4 yıl önce bugün Çıldır Gölü'nün üzerinde, sonsuz ve pofuduk bir beyazlığa doğru yürüyormuşum. O güzel Kars seyahatinden beri bir yere de kıpırdamadım, hamilelik-bebek vs... Sonra da tuhaf bir içe/eve kapanma hali. Bahar bi yeşillenme, tabiata kendini atma, kabuğunu çatırdatarak kırma, bi silkinip kendine gelme umudu taşıyor en azından.
Çelincda 4. soruya geldim, 12 gün filan gerideyim galiba. Ha gayret, bitirebilirim sanki.
Etrafımdakiler bana bir sorunun çözümü için geliyor mu, öyle bir Gülşen Abi durumum var mı; şöyle bir durup düşündüm. Hayatımda yeri olan her insanın sorusuna-sorununa 7/24 açığım. Telefonla olur, whatsapp dürtmesi olur, kapıya dayanıp dertleşmek olur... Elimden geleni yaparım. Ama ne kadar işe yarar, bunu ölçmenin bir yolu yok. "Can sıkıntısı ya da mutluluk anında sohbet için kapısını çalınız" insanı olmak, beni çok mutlu ederdi.
Kitaplarla (tavsiye vs) ya da dilbilgisi ile ilgili sorular geliyor işimle ilgili olduğundan kelli ama, iki alanda da iddialı olduğumu söyleyemem. Haşa, illa daha bilgili/donanımlı kimseler vardır, ama çevrelerinde ben olduğumdan n'apsın garipler :)

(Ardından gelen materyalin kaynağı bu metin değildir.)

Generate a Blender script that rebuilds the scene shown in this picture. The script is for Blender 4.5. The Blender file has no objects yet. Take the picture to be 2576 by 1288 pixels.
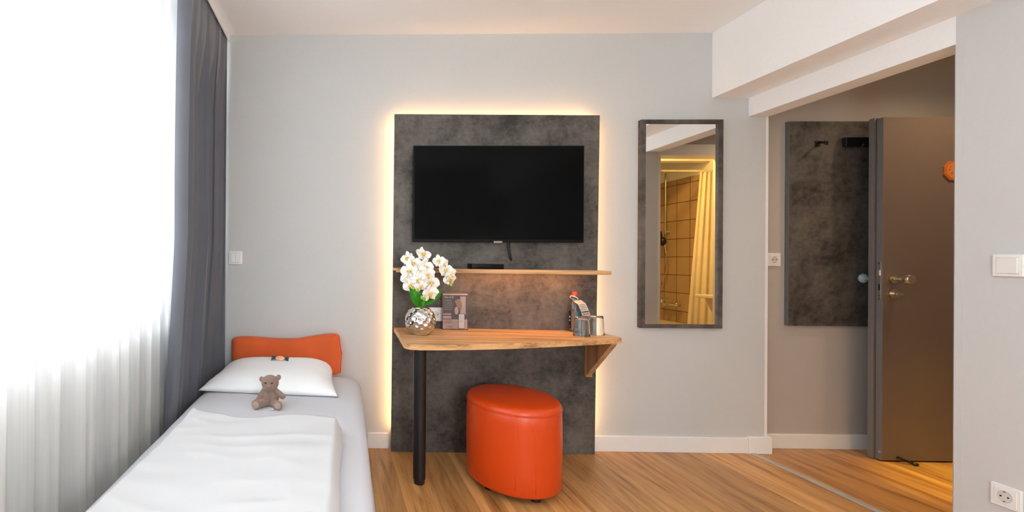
import bpy, bmesh, math, random
from mathutils import Vector, Matrix, noise
random.seed(7)
PI = math.pi
SC = bpy.context.scene
COL = SC.collection

# ------------------------------------------------------------------ camera
F, CX, CY, W, H = 1200.0, 815.57, 656.66, 2576, 1288
yaw, roll, pitch = -0.02177, 0.00578, 0.00041
fw = Vector((math.sin(yaw)*math.cos(pitch), math.cos(yaw)*math.cos(pitch), math.sin(pitch)))
r0 = Vector((math.cos(yaw), -math.sin(yaw), 0)); u0 = r0.cross(fw)
rc = r0*math.cos(roll) + u0*math.sin(roll); uc = u0*math.cos(roll) - r0*math.sin(roll)
cam_data = bpy.data.cameras.new('camera'); cam = bpy.data.objects.new('camera', cam_data); COL.objects.link(cam)
m = Matrix.Identity(4)
for i in range(3):
    m[i][0], m[i][1], m[i][2] = rc[i], uc[i], -fw[i]
m[0][3], m[1][3], m[2][3] = 0.0, -2.86, 1.1122
cam.matrix_world = m
cam_data.sensor_fit = 'HORIZONTAL'; cam_data.sensor_width = 36; cam_data.lens = 36*F/W
cam_data.shift_x = (W/2-CX)/W; cam_data.shift_y = (CY-H/2)/W
cam_data.clip_start = 0.02
SC.camera = cam

# ------------------------------------------------------------------ world, lights, exposure
wd = bpy.data.worlds.new('sky'); SC.world = wd; wd.use_nodes = True
bg = wd.node_tree.nodes['Background']; bg.inputs[0].default_value = (0.93, 0.96, 1.0, 1); bg.inputs[1].default_value = 2.6

def area(name, loc, rot, sx, sy, power, color):
    l = bpy.data.lights.new(name, 'AREA'); l.shape = 'RECTANGLE'; l.size = sx; l.size_y = sy
    l.energy = power; l.color = color
    o = bpy.data.objects.new(name, l); COL.objects.link(o); o.location = loc; o.rotation_euler = rot
    return o
def point(name, loc, power, color, r=0.05):
    l = bpy.data.lights.new(name, 'POINT'); l.energy = power; l.color = color; l.shadow_soft_size = r
    o = bpy.data.objects.new(name, l); COL.objects.link(o); o.location = loc
    return o
area('daylight', (-1.75, -1.75, 1.75), (0, -PI/2, 0), 2.3, 3.6, 66, (0.85, 0.925, 1.0))
point('fill_floor_lamp_light', (0.55, -3.75, 1.25), 92, (0.86, 0.94, 1.0), 0.13)  # main fill light, added behind the camera to brighten walls and ceiling
point('fill_floor_lamp_light', (2.0, -3.8, 1.22), 15, (0.93, 0.96, 1.0), 0.12)  # weaker fill from the right, added for the lower walls
sp = bpy.data.lights.new('corridor_lamp_light', 'SPOT'); sp.energy = 24; sp.color = (1.0, 0.70, 0.42); sp.spot_size = math.radians(150); sp.spot_blend = 1.0; sp.shadow_soft_size = 0.03
spo = bpy.data.objects.new('corridor_lamp_light', sp); COL.objects.link(spo); spo.location = (3.40, -0.55, 2.35)
sp2 = bpy.data.lights.new('corridor_lamp_beam', 'SPOT'); sp2.energy = 190; sp2.color = (1.0, 0.70, 0.08); sp2.spot_size = math.radians(27); sp2.spot_blend = 1.0; sp2.shadow_soft_size = 0.03
spo = bpy.data.objects.new('corridor_lamp_beam', sp2); COL.objects.link(spo); spo.location = (3.30, -0.46, 2.35)
area('bathroom_lamp_light', (2.78, -1.5, 2.45), (0, 0, 0), 0.2, 0.2, 20, (1.0, 0.56, 0.13))
SC.view_settings.view_transform = 'Standard'; SC.view_settings.look = 'None'
SC.view_settings.exposure = 0.45; SC.view_settings.gamma = 1.0; SC.view_settings.use_curve_mapping = False
SC.cycles.max_bounces = 14; SC.cycles.diffuse_bounces = 6; SC.cycles.transparent_max_bounces = 14; SC.cycles.transmission_bounces = 14

# ------------------------------------------------------------------ materials
def newmat(name):
    mt = bpy.data.materials.new(name); mt.use_nodes = True
    nt = mt.node_tree; return mt, nt, nt.nodes['Principled BSDF']
def setp(b, **k):
    names = dict(col='Base Color', rough='Roughness', metal='Metallic', spec='Specular IOR Level', trans='Transmission Weight',
                 ior='IOR', emit='Emission Color', estr='Emission Strength', coat='Coat Weight', sheen='Sheen Weight', sub='Subsurface Weight')
    for a, v in k.items():
        b.inputs[names[a]].default_value = (*v, 1) if a in ('col', 'emit') else v
def node(nt, t, **k):
    n = nt.nodes.new(t)
    for a, v in k.items(): setattr(n, a, v)
    return n
def mapping(nt, scale=(1, 1, 1), rot=(0, 0, 0), loc=(0, 0, 0)):
    tc = node(nt, 'ShaderNodeTexCoord'); mp = node(nt, 'ShaderNodeMapping')
    nt.links.new(tc.outputs['Object'], mp.inputs[0])
    mp.inputs['Scale'].default_value = scale; mp.inputs['Rotation'].default_value = rot; mp.inputs['Location'].default_value = loc
    return mp
def noise_tex(nt, vec, scale, detail=4, rough=0.5):
    n = node(nt, 'ShaderNodeTexNoise'); n.inputs['Scale'].default_value = scale
    n.inputs['Detail'].default_value = detail; n.inputs['Roughness'].default_value = rough
    nt.links.new(vec.outputs[0], n.inputs['Vector']); return n
def ramp(nt, src, stops):
    r = node(nt, 'ShaderNodeValToRGB')
    e = r.color_ramp.elements
    while len(e) < len(stops): e.new(0.5)
    for i, (p, c) in enumerate(stops): e[i].position = p; e[i].color = (*c, 1)
    nt.links.new(src, r.inputs[0]); return r
def bump(nt, b, src, strength=0.2, dist=0.002):
    n = node(nt, 'ShaderNodeBump'); n.inputs['Strength'].default_value = strength; n.inputs['Distance'].default_value = dist
    nt.links.new(src, n.inputs['Height']); nt.links.new(n.outputs[0], b.inputs['Normal'])
def simple(name, col, rough=0.5, var=0.06, nscale=30, bmp=0.0, **k):
    mt, nt, b = newmat(name); setp(b, rough=rough, **k)
    mp = mapping(nt); n = noise_tex(nt, mp, nscale)
    lo = tuple(c*(1-var) for c in col); hi = tuple(min(1, c*(1+var)) for c in col)
    r = ramp(nt, n.outputs['Fac'], [(0.3, lo), (0.7, hi)]); nt.links.new(r.outputs[0], b.inputs['Base Color'])
    if bmp: bump(nt, b, n.outputs['Fac'], bmp)
    return mt
def fabric(name, col, rough=0.85, weave=900, bmp=0.15, var=0.05, **k):
    mt, nt, b = newmat(name); setp(b, rough=rough, spec=0.25, **k)
    mp = mapping(nt); n = noise_tex(nt, mp, 6, 3); w = noise_tex(nt, mp, weave, 2)
    lo = tuple(c*(1-var) for c in col); hi = tuple(min(1, c*(1+var)) for c in col)
    r = ramp(nt, n.outputs['Fac'], [(0.3, lo), (0.7, hi)]); nt.links.new(r.outputs[0], b.inputs['Base Color'])
    bump(nt, b, w.outputs['Fac'], bmp, 0.0006)
    return mt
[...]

Bir de sevdiğim insanlara hazırladığım ve çok da keyif alarak, kalp çarpıntısıyla gördüklerindeki tepkilerini beklediğim hediyelerden ötürü (eşimle ikimize özel dergi, kızıma fotoğraflardan yılbaşı ağacı, annemle babama içini elle yazarak hazırladığım kitap vs) böyle bir şey hazırlamak istediklerinde fikir danışmak için gelen arkadaşlarım var. Ama bunlar sorun değil, soru aslında. Danışma ihtiyacı. Kimin ne yarasına merhem olmayı başardım şu hayatta, cidden bilemedim şu an.

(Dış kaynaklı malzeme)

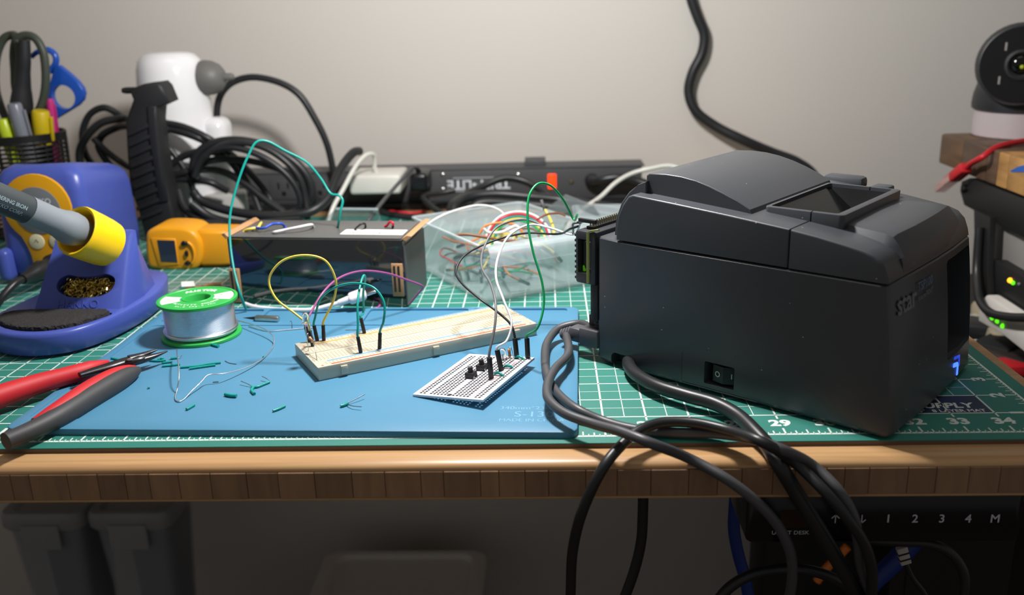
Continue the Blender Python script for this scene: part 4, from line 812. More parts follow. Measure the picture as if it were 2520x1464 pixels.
# tape measure style tool behind it and small bag in front
t = thing('black_pouch', 'black pouch with a yellow stripe lying behind the handheld meter', 'pouch', (-.33, .46, .0002))
def yprism(name, l, y0, y1, mat, par, cham=.002, top=True):
    lp = yo(l, y0); a = sum(lp[i][0] * lp[(i + 1) % len(lp)][1] - lp[(i + 1) % len(lp)][0] * lp[i][1] for i in range(len(lp)))
    if a < 0: lp = lp[::-1]
    bm = BM(); prism(bm, lp, -y1, -y0, SX, cham); return obj(name, bm, mat, par, 50, True)
M('stripe_yellow', '#c9c214', 0.5); M('cloth_black', '#1b1c1f', 0.75, bump=0.2)
bm = BM(); loft(bm, [[Z(405, 590, .0002), Z(600, 590, .0002), Z(600, 570, .0002), Z(420, 570, .0002)], [Z(440, 562, .035), Z(570, 560, .035), Z(545, 541, .035), Z(500, 540, .035)]]); obj('pouch_body', bm, 'cloth_black', t, 30, True)
bm = BM(); loft(bm, [[Z(425, 562, .0355), Z(456, 562, .0355), Z(500, 541, .0355), Z(478, 541, .0355)], [Z(425, 562, .037), Z(456, 562, .037), Z(500, 541, .037), Z(478, 541, .037)]]); obj('yellow_stripe', bm, 'stripe_yellow', t, 30, True)
M('bag_clear', '#d8d4c8', 0.15, alpha=0.22, bump=0.3, bscale=80, var=0); M('bag_fill', '#a8683c', 0.5)
t = thing('plastic_bag', 'small clear zip bag with a white label behind the solder reel', 'bag', Z(490, 715, .0002))
bm = BM(); rows_ = []
for v, h in ((742, .002), (728, .006), (712, .010), (698, .008), (684, .002)):
    rows_.append([Z(u, v - (u - 480) * .05, h * (1 - abs(u - 480) / 90) ** .6 + .0012 + .0012 * noise.noise(Vector((u * .05, v * .08, 0)))) for u in range(410, 556, 12)])
V = [[bm.verts.new(p) for p in r] for r in rows_]
for a, b in zip(V, V[1:]):
    for i in range(len(a) - 1): bm.faces.new((a[i], a[i + 1], b[i + 1], b[i]))
obj('film', bm, 'bag_clear', t, 60, True)
bm = BM(); q = [Z(447, 706, .0118), Z(480, 704, .0118), Z(477, 692, .0122), Z(446, 694, .0122)]; bm.faces.new([bm.verts.new(p) for p in q]); r_ = bmesh.ops.extrude_face_region(bm, geom=bm.faces[:]); bmesh.ops.translate(bm, vec=(0, 0, .0003), verts=[v for v in r_['geom'] if isinstance(v, bmesh.types.BMVert)]); obj('label', bm, 'label_white', t, 0, True)
for k in range(6):
    bm = BM(); c = Z(470 + k * 12, 712 - k * 2, .0035); box(bm, (0, 0, 0), (.010, .006, .004), TR(c) @ rotz(k * 1.3), bev=.001); obj('small_part', bm, 'bag_fill', t, 30, True)
# ================================================================ pencil cup and what stands in it
M('mesh_black', '#121213', 0.45); CU = Vector((-.601, .553, .0002)); RC = .0475; HC = .1155
pc_ = thing('pencil_cup', 'black metal mesh pencil cup behind the soldering station', 'pencil cup', CU)
bm = BM(); lathe(bm, [(0, 0), (RC * .93, 0), (RC * .93, .003), (0, .003)], 32, cap0=False, cap1=False); obj('base', bm, 'mesh_black', pc_)
bm = BM(); lathe(bm, [(RC - .001, HC - .010), (RC + .0006, HC - .010), (RC + .0012, HC - .001), (RC, HC), (RC - .0015, HC - .001)], 40, cap0=False, cap1=False); obj('rim', bm, 'mesh_black', pc_)
bm = BM()
for k in range(22): tube(bm, [(x, y, .004 + k * .0049) for x, y in circ(0, 0, RC * (.93 + .07 * k / 22), 36)], .0013, 5, True)
for k in range(24):
    a = k * math.pi / 12; tube(bm, [(RC * .93 * math.cos(a), RC * .93 * math.sin(a), .002), (RC * math.cos(a), RC * math.sin(a), HC - .008)], .0011, 5)
o = obj('mesh_wall', bm, 'mesh_black', pc_, 60); o['kind'] = 'stuff'
M('olive_grip', '#3f463c', 0.45); M('blue_tool', '#1d4fae', 0.28); M('lime', '#b9cc2a', 0.3); M('cap_grey', '#7a7f88', 0.25); M('marker_yellow', '#c9b012', 0.45); M('pink_pen', '#c2347c', 0.35); M('tool_black', '#222326', 0.45)
yc = .552
t = thing('scissors', 'scissors with dark olive loop handles standing in the pencil cup', 'scissors', (CU.x + .005, yc, .004))
for l in ([(60, 320), (75, 300), (100, 262), (111, 220), (112, 170), (104, 122), (85, 93), (62, 87), (42, 96), (34, 130), (36, 175), (38, 215), (48, 250)], [(40, 330), (20, 300), (2, 262), (-10, 220), (-12, 170), (-4, 122), (12, 93), (32, 86), (42, 96), (48, 140), (46, 180), (44, 215)]):
    bm = BM(); tube(bm, spline([Y(u, v, yc + (.004 if u < 40 else -.004)) for u, v in l], 6), .0045, 12); obj('handle_loop', bm, 'olive_grip', t, 60, True)
bm = BM(); tube(bm, [Y(52, 300, yc), Vector((CU.x - .004, yc, .05)), Vector((CU.x - .006, yc, .006))], .006, 10, flat=(1, .3)); obj('blade', bm, 'steel', t, 60, True)
t = thing('hand_tool', 'slim black handled tool standing between the scissor handles', 'hand tool', (CU.x, .545, .004))
bm = BM(); tube(bm, spline([Y(60, 98, .538), Y(61, 150, .538), Y(58, 190, .539), Y(54, 230, .540), Y(54, 300, .541), Vector((CU.x + .004, .545, .06)), Vector((CU.x + .004, .547, .008))], 5), [.0060, .0064, .0068, .0090, .0125, .012, .009, .007], 14, flat=(1, .7)); obj('handle', bm, 'tool_black', t, 60, True)
t = thing('blue_hook_tool', 'flat blue plastic tool with round hole and hook in the pencil cup', 'tool', (CU.x + .03, .566, .01))
lp = yo([(137, 163), (147, 160), (170, 178), (192, 198), (206, 216), (210, 230), (206, 246), (194, 259), (165, 277), (138, 293), (118, 330), (104, 325), (112, 270), (120, 230), (130, 190)], .566)
lp = lp[::-1] if sum(lp[i][0] * lp[(i + 1) % len(lp)][1] - lp[(i + 1) % len(lp)][0] * lp[i][1] for i in range(len(lp))) < 0 else lp
hc = Y(160, 238, .566); bm = BM(); plate(bm, lp, -.570, -.562, [(circ(hc.x, hc.z, .0132, 28), None)], .0012, SX); obj('plate', bm, 'blue_tool', t, 50, True)
bm = BM(); tube(bm, spline([Y(u, v, .566) for u, v in ((78, 139), (92, 128), (116, 122), (134, 133), (138, 152), (122, 178))], 6), .0036, 12, flat=(1, .6)); obj('hook', bm, 'blue_tool', t, 60, True)
bm = BM(); tube(bm, [Y(112, 300, .566), Vector((CU.x + .028, .566, .012))], .006, 10, flat=(1, .5)); obj('shank', bm, 'blue_tool', t, 60, True)
def pen(name, a, b, r, mat, capmat, label, cat='pen', capf=.3):
    t = thing(name, label, cat, b); d = (a - b); L = d.length; f_ = frame(b, d)
    bm = BM(); lathe(bm, [(r * .8, 0), (r, .004), (r, L * (1 - capf))], 20, f_); obj('barrel', bm, mat, t, 40, True)
    bm = BM(); lathe(bm, [(r * 1.08, L * (1 - capf)), (r * 1.12, L * (1 - capf * .5)), (r * 1.08, L * .985), (r * .9, L)], 20, f_); cp = obj('cap', bm, capmat, t, 40, True)
    bm = BM(); box(bm, (r * 1.35, 0, L * (1 - capf * .5)), (r * .25, r * .5, L * capf * .7), f_, bev=.0003); obj('clip', bm, capmat, cp, 40, True)
pen('highlighter', Y(6, 292, .522), Vector((CU.x + .012, .53, .006)), .0066, 'lime', 'lime', 'lime green highlighter leaning at the cup front')
pen('pen', Y(34, 254, .520), Vector((CU.x + .024, .535, .006)), .0070, 'cap_grey', 'cap_grey', 'grey capped pen leaning beside the lime highlighter', capf=.35)
pen('marker', Y(99, 272, .535), Vector((CU.x + .018, .55, .006)), .0086, 'tool_black', 'marker_yellow', 'marker with blunt yellow cap in the pencil cup', capf=.28)
pen('pen', Y(122, 243, .556), Vector((CU.x + .026, .57, .006)), .0040, 'pink_pen', 'pink_pen', 'thin pink pen next to the blue tool')
# ================================================================ white lamp joint, ribbed handle
wd_ = Y(420, 525, .60); wx, wy = -.4370, .600
M('white_gloss', '#e8e8ea', 0.15, coat=0.5, var=0.01); M('knob_grey', '#6a6966', 0.5)
t = thing('white_appliance', 'glossy white rounded plastic device with a grey side knob by the wall', 'appliance', (wx, wy, .0002))
bm = BM(); lathe(bm, [(.046, 0), (.0465, .05), (.0435, .095), (.0425, .108), (.0415, .110), (.0405, .135), (.0392, .160), (.0375, .178), (.0345, .188), (.0285, .1945), (.020, .197), (0, .1975)], 48); obj('body', bm, 'white_gloss', t, 40)
bm = BM(); box(bm, (.046, .002, .062), (.028, .04, .121), bev=.012, seg=4); obj('side_block', bm, 'white_gloss', t, 40)
km2 = frame(Vector((.037, 0, .167)), (1, -.05, .02)); bm = BM(); lathe(bm, [(.0195, 0), (.0200, .004), (.0190, .012), (.0150, .020), (.0095, .0245), (.0045, .0255), (.0042, .034), (.0030, .0365), (0, .037)], 28, km2); obj('knob', bm, 'knob_grey', t, 40)
M('grip_dark', '#1f2022', 0.55, bump=0.05); t = thing('ribbed_handle', 'black ribbed plastic tool handle standing upright before the white device', 'tool handle', (-.43, .50, .0002))
ho = [(315, 221), (350, 207), (388, 202), (399, 213), (415, 251), (385, 265), (383, 296), (388, 335), (402, 430), (420, 500), (432, 545), (425, 600), (360, 602), (340, 525), (317, 460), (311, 388), (306, 300), (325, 246)]
face_prism('handle_body', ho, .492, .520, 'grip_dark', t, .004, y=.492)
face_prism('smooth_edge', [(362, 262), (382, 262), (382, 300), (386, 335), (399, 430), (412, 495), (392, 500), (380, 430), (366, 335)], .4895, .4935, 'tool_black', t, .001, y=.4895)
for k in range(9):
    v0 = 318 + k * 26; u0 = 312 + k * 3.2; face_prism('rib', [(u0, v0 + 10), (u0 + 52 + k, v0 - 14), (u0 + 53 + k, v0 - 4), (u0 + 1, v0 + 20)], .4895, .4935, 'tool_black', t, .0008, y=.4895)
bm = BM(); lathe(bm, [(.0035, 0), (.0035, .012), (.0026, .016)], 14, frame(Y(338, 222, .498), (-1, 0, 0))); obj('screw', bm, 'dark_steel', t, 40, True)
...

Genelde mevzu karışıksa, şöyle hayret eden bir ifadeyle dinliyorum anlatılanları.
Kitap mı seçilecek, bütün kitaplığımı gözden geçirip kitap sitelerine bakıp favorilerimi düşünüp listeler yapar yollarım :) Liste yapmak demek ben demektir çünkü. Bir de evcil hayvan danışmanı gibi oldum, ofisin orada kediye araba çarpar beni çağırırlar, kutu bulur arabalı arkadaşı ikna edip veterinere götürürüz. En son bugün, çalıştığım kurum bahçedeki kedileri tuzaklı kafesle bir (neresi o yerler? bilemiyoruz) yerlere götürüyor diye twitter'dan haklı tepki gösteren hayvanseverlere ne cevap yazsak diye bana sordular, dedim ona bir şey yapamam çünkü o tuzaklı kafesleri benim de tekmeleyesim var. Ne zararı var bahçedeki 2-3 kedinin?!

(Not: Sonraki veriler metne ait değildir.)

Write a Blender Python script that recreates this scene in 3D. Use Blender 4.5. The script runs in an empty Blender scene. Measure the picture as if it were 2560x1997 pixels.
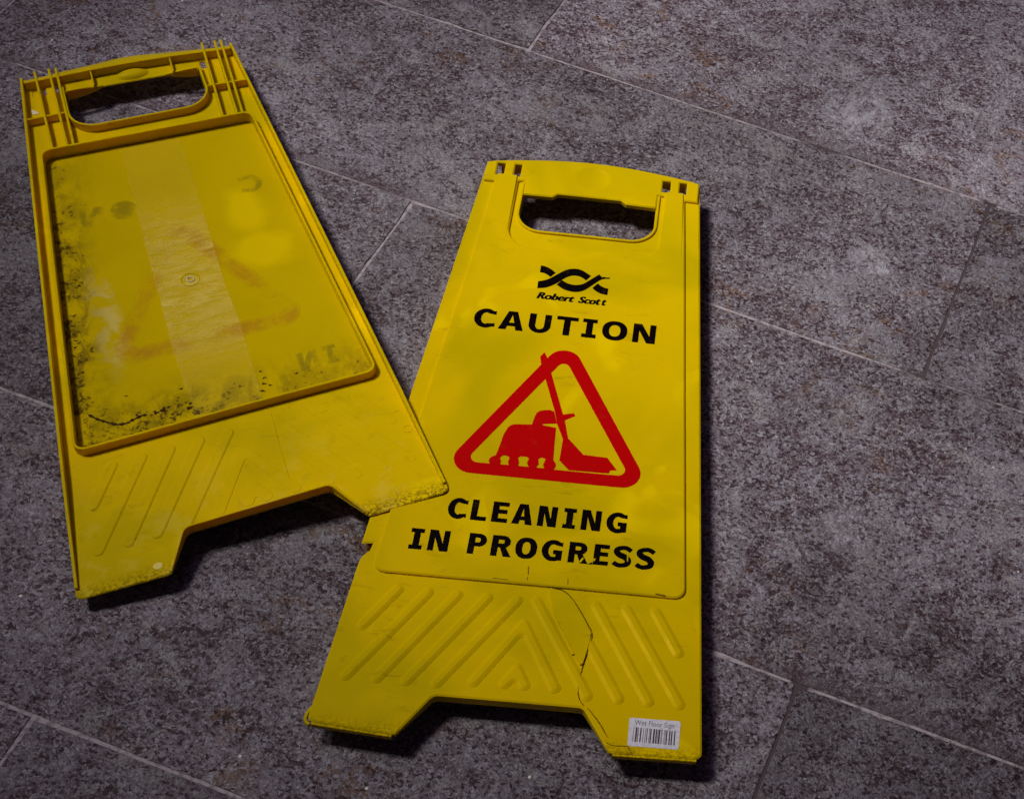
import bpy, bmesh, math, random
from mathutils import Vector, Matrix
random.seed(7)
scene = bpy.context.scene
C = scene.collection
MM = 0.001

# ------------------------------------------------------------------ camera
cam_d = bpy.data.cameras.new('camera')
cam = bpy.data.objects.new('camera', cam_d); C.objects.link(cam)
RX = Vector((0.98024967, 0.15848461, 0.11829292))
RU = Vector((-0.19776396, 0.78555507, 0.58633833))
RF = Vector((0.0, 0.59815203, -0.80138264))
cam.matrix_world = Matrix(((RX.x, RU.x, -RF.x, 0.0), (RX.y, RU.y, -RF.y, 0.0), (RX.z, RU.z, -RF.z, 1.07620613), (0, 0, 0, 1)))
cam_d.sensor_fit = 'HORIZONTAL'; cam_d.sensor_width = 36.0
cam_d.lens = 36.0 * 3876.11 / 2560.0
cam_d.shift_x = -676.01 / 2560.0            # the photograph is an off-centre crop
cam_d.shift_y = 186.67 / 2560.0
cam_d.clip_start = 0.05; cam_d.clip_end = 60.0
scene.camera = cam
scene.cycles.transparent_max_bounces = 24

# ------------------------------------------------------------------ light
world = bpy.data.worlds.new('World'); scene.world = world; world.use_nodes = True
bg = world.node_tree.nodes['Background']
bg.inputs[0].default_value = (0.70, 0.44, 0.82, 1); bg.inputs[1].default_value = 0.030

def aim(o, target):
    o.rotation_euler = (Vector(target) - o.location).to_track_quat('-Z', 'Y').to_euler()
key_d = bpy.data.lights.new('key_lamp', 'SPOT'); key = bpy.data.objects.new('key_lamp', key_d); C.objects.link(key)
KT = Vector((-0.10, 1.07, 0.0)); KD = Vector((-0.538, 0.035, 1.0)).normalized()
key.location = KT + KD * 4.5; aim(key, KT)
key_d.energy = 935.0; key_d.shadow_soft_size = 0.60
key_d.spot_size = math.radians(20.4); key_d.spot_blend = 1.0; key_d.color = (1.0, 0.95, 0.87)
top_d = bpy.data.lights.new('fill_lamp', 'AREA'); top = bpy.data.objects.new('fill_lamp', top_d); C.objects.link(top)
top_d.shape = 'DISK'; top_d.size = 1.1; top_d.energy = 6.5; top_d.color = (0.66, 0.52, 1.0)  # unseen violet fill, added to lift shade and give the floor sheen
top.location = (-1.25, 1.75, 3.3); aim(top, (-0.35, 0.5, 0.0))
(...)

İlişkilerden, memleket meselelerinden, hayattan zaten hep konuşuyoruz ama bu konularda hepimizin kafası karışık. Kimsenin diğerine tavsiye verecek hali yok, anca dinleyip fikir beyan edebiliyoruz. Bizim gibi düşünmeyenleri ikna edebildiğimiz yok, kalanlarla da anca ağlaşabiliyoruz.
Yazıların gibiyse sohbetin (ağırbaşlı, sadece dinlemeyi de başarabilen) bence dertlere farkında olmadan çare olman olası.. Ondan aklına gelmemiştir..
YanıtlaSilTeşekkür ederim, utandım okuyunca... Aslında pek ağırbaşlı sayılmam, belki yaş ilerleyip anne de olduktan sonra bünyeye bir ağırlık gelmiş olabilir. Konuşarak olduğu kadar sadece dinleyerek bile şifa olan insanlar var, onlara çok imreniyorum.